The Chinese currency also has dropped to a level against the dollar which is likely to bring it even closer to the attention of Donald Trump as he prepares to return to the White House, given his well-known obsession about undervalued currencies and large trade surpluses. Since the end of September, the renminbi has weakened almost 4 per cent to nearly Rmb7.3 against the dollar.
Against such a backdrop, the idea has been mooted of a grand bargain between the US and China, which would strengthen the Chinese currency and depreciate the dollar. Such a potential deal has been dubbed the Mar-a-Lago Accord, an echo of the landmark 1985 Plaza Accord in which the US persuaded Japan to accept a sharp appreciation of the yen, through concerted intervention by the five largest central banks in the world and other measures.

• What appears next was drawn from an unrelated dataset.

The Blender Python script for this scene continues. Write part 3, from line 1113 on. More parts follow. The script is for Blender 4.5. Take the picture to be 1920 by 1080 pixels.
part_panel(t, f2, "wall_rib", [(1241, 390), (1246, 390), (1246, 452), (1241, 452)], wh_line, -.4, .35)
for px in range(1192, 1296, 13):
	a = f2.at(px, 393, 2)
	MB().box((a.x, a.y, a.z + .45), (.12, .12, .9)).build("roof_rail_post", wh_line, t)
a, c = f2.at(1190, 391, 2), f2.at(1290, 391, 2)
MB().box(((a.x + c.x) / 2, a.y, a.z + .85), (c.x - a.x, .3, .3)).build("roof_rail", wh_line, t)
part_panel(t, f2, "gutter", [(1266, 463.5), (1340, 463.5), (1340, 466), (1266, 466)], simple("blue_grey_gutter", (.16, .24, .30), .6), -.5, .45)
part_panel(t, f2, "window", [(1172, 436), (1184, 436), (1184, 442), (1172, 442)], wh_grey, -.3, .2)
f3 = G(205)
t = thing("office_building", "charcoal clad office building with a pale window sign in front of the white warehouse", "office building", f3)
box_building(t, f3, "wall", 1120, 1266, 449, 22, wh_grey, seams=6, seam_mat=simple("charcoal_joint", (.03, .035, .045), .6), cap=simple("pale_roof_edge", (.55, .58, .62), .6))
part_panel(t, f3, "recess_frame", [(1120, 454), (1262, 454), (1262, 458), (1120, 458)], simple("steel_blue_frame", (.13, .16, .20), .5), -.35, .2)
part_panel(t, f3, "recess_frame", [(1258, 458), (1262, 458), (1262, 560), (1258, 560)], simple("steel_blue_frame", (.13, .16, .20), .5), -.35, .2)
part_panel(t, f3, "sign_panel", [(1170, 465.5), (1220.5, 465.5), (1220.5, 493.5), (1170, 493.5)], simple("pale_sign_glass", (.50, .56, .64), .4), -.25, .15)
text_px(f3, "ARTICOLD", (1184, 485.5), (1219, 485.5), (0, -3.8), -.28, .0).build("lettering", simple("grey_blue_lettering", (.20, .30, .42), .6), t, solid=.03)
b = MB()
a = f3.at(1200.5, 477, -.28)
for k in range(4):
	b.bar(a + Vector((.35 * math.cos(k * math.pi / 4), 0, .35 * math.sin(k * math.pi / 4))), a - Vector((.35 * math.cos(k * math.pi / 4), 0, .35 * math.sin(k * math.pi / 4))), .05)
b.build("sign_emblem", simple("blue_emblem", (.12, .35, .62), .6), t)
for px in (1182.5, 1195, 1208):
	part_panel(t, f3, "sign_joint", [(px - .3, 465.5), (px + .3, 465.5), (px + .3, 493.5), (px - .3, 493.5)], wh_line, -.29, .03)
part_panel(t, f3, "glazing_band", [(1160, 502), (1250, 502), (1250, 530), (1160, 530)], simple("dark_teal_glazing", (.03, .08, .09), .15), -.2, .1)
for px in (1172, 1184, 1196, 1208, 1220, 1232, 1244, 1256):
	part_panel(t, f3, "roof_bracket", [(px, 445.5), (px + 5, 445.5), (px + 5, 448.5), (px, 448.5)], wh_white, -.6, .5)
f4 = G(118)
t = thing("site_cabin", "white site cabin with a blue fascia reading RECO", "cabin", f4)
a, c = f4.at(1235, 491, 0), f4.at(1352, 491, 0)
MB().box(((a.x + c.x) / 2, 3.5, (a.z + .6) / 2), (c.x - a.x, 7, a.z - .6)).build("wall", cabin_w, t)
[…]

Would China go for a similar deal? Well the first thing to acknowledge is how negatively the Plaza Accord has been interpreted among Chinese policymakers for decades. In particular, the impact of a very rapid appreciation of the yen from ¥237 to the dollar in August 1985 to less than ¥140 in April 1987.
The severe headwinds in exports were counterbalanced by the Bank of Japan with a rapid reduction in policy rates from 5 per cent in 1985 to 2.5 per cent in February 1987. But this only proved a trigger for the build-up of Japan’s real estate and stock market bubbles. These ended up bursting in 1990, leading to Japan’s two lost decades of meagre growth and deflationary pressures due to the collapse in corporate profitability and nominal wages.

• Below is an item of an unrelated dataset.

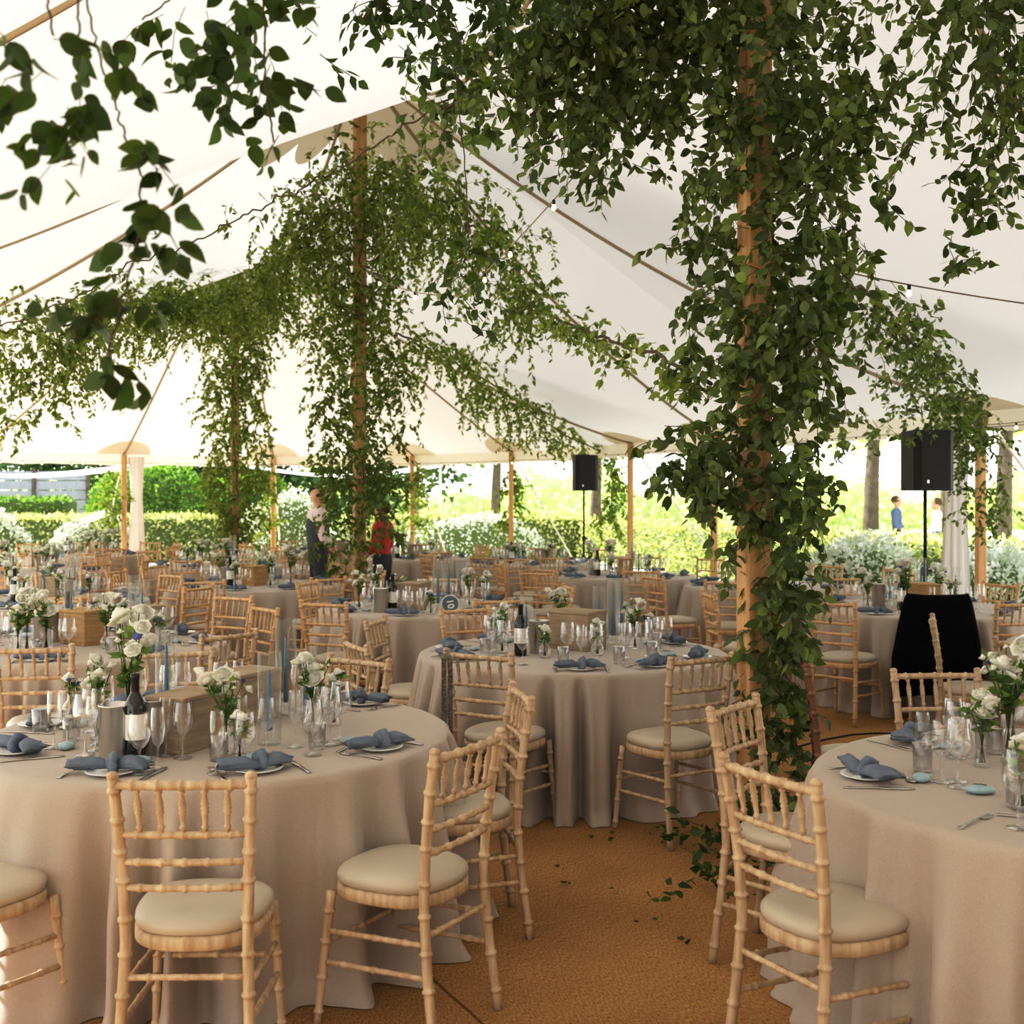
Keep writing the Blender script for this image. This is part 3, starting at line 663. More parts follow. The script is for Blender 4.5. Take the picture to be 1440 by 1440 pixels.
for k, (x, y, d) in list(FAR.items())+[('T6', (-4.25, 10.7, 'the left edge table'))]:
    n = 9; a0 = random.uniform(0, .6)
    for q in range(n):
        a = a0+q*2*PI/n+random.uniform(-.12, .12); r = random.uniform(1.22, 1.38); cx, cy = x+math.cos(a)*r, y+math.sin(a)*r
        if any((cx-u)**2+(cy-v)**2 < .52**2 for u, v in CHAIRS) or any((cx-u)**2+(cy-v)**2 < .42**2 for u, v in POLES): continue
        if any(kk != k and (cx-u)**2+(cy-v)**2 < 1.17**2 for kk, (u, v) in TABLES.items()): continue
        if k == 'T16': continue
        if k == 'T11' and math.sin(a) < -.2: continue
        f = Vector((-math.cos(a), -math.sin(a))); f.rotate(Matrix.Rotation(random.uniform(-.35, .35), 2))
        chair(cx, cy, f, f'sun-tinted bamboo-style chair, {posname(k, "chair", a)} side of {d}', 1, 'wood_sun', back=False)

# strap bag on the chair post, black coat on chair
t = root('shoulder_bag', 'small black bag with dark patterned strap hanging from a chair post', 'bag', (-.335, 5.9, 0), .3)
mb = MB()
for q in (-.016, .016):
    mb.add([(q-.012, -.035, .90), (q+.012, -.035, .90), (q+.012, -.04, .42), (q-.012, -.04, .42)], [(0, 1, 2, 3)])
mb.add([(-.028, -.035, .90), (.028, -.035, .90), (.028, .03, .915), (-.028, .03, .915)], [(0, 1, 2, 3)])
me = mb.mesh('strap', M['strap'], False); so = O('strap', me, t); so.modifiers.new('s', 'SOLIDIFY').thickness = .004
O('pouch', MB().ell((0, -.03, .36), (.085, .035, .085), 16, 10, lambda x, y, z: 1+.05*math.sin(4*x)).mesh('pouch', M['velvet']), t)
f = Vector((.1, 1)).normalized(); mb = MB(); n = 72; rows = 22; vs = []; fs = []
for i in range(rows+1):
    q = i/rows; z = .985-.72*q; w = .225+.10*min(1, q*1.6)**.8-.02*max(0, q-.8); dp = .062+.045*q
    if i == 0: w *= .97; dp = .045
    for j in range(n):
        a = 2*PI*j/n; c, s_ = math.cos(a), math.sin(a)
        rp = 1+.10*q*math.sin(11*a+1)+.06*q*math.sin(17*a)
        vs.append((w*math.copysign(abs(c)**.7, c)*(1+.02*math.sin(7*a)*q), dp*math.copysign(abs(s_)**.8, s_)*rp, z+.012*math.cos(2*a)*(1-q)-.03*q*abs(c)))
for i in range(rows):
    for j in range(n): fs.append((i*n+j, i*n+(j+1) % n, (i+1)*n+(j+1) % n, (i+1)*n+j))
fs.append(tuple(range(n))[::-1]); mb.add(vs, fs)
o = O('coat', mb.mesh('coat', M['velvet']), None, (CO[0]+.008, CO[1]+.018, 0), math.atan2(f.y, f.x)-PI/2); tag(o, 'black coat draped over a chair back on the right side', 'coat')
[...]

Japan’s bitter lesson is probably enough to discourage Chinese policymakers from acceding to pressure from Trump. In the most recent trade agreement between Trump and Xi, the so-called the Phase I deal in winter 2019-20, the US did include an exchange component but the label of China as currency manipulator was finally dropped.

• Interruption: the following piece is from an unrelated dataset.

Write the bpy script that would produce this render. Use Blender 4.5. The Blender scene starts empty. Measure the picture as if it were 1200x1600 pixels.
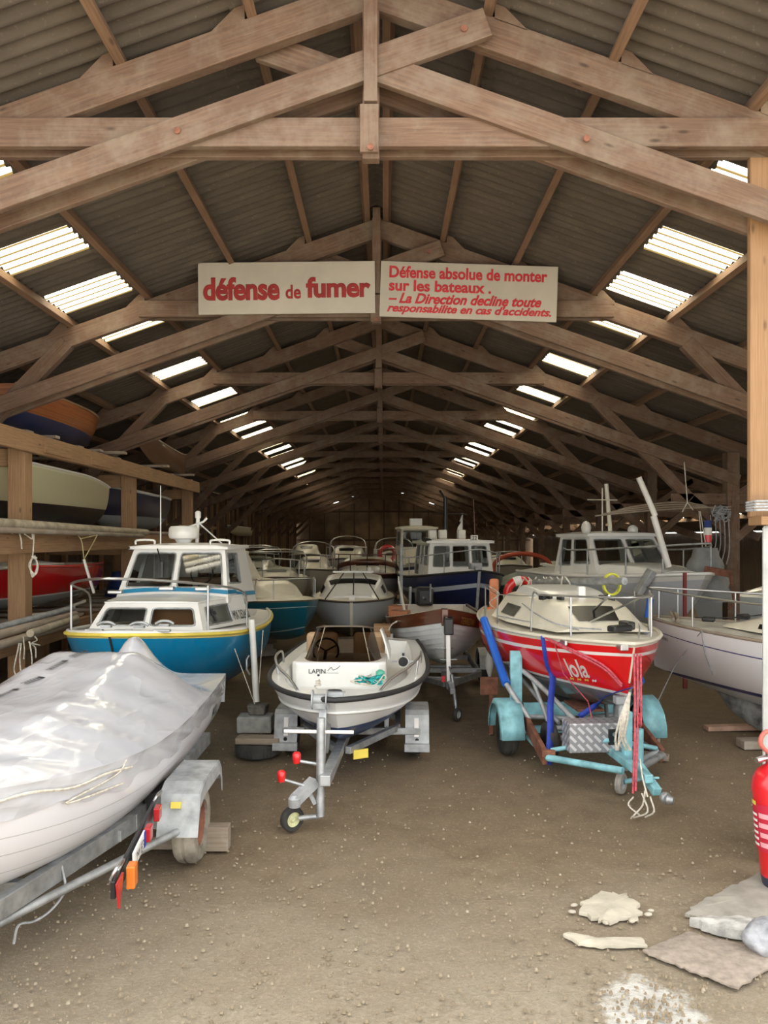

Beyond China’s dislike of any agreement which resembles the Plaza Accord, there are other important reasons why a Mar-a-Lago pact of a similar scale is unlikely.
First, China’s economic situation is not that of Japan in the early 1980s but rather that of the early 1990s. China’s real estate bubble has already burst and deflationary pressures have been present for more than two years already. There is also overcapacity in a number of manufacturing sectors. In other words. China will find it very hard to cope with a strong currency, even more than Japan did in the 1980s.
Second, China’s macroeconomic imbalances are larger than those of Japan at the time, with the saving ratio being much higher and consumption much lower. In other words, China needs exports even more than Japan did then, making a potential appreciation of the renminbi much more costly. Finally, China still counts on rather draconian capital controls to isolate its exchange rate from monetary policy decisions, making it easier for China to keep a weak renminbi without paying a high price in terms of capital outflows.
Notwithstanding the above, a weak renminbi is not a free lunch for China either. One of the most negative unintended consequences comes from discouraging the international use of the renminbi, especially as an investment currency. After years of work on this, the renminbi’s international use remains underwhelming, especially when compared with the size of the Chinese economy. There have been gains made since Russia’s invasion of Ukraine as the currency has been used to bypass sanctions imposed by the West on Russia-related transactions. But even these are vanishing again due to renminbi weakness and the fear of secondary sanctions by the US.
All in all, Chinese policymakers still see the renminbi as an export tool, which is highly necessary given stubbornly stagnant domestic demand. The market should get used to a weak renminbi. For China, once again, supporting growth comes first.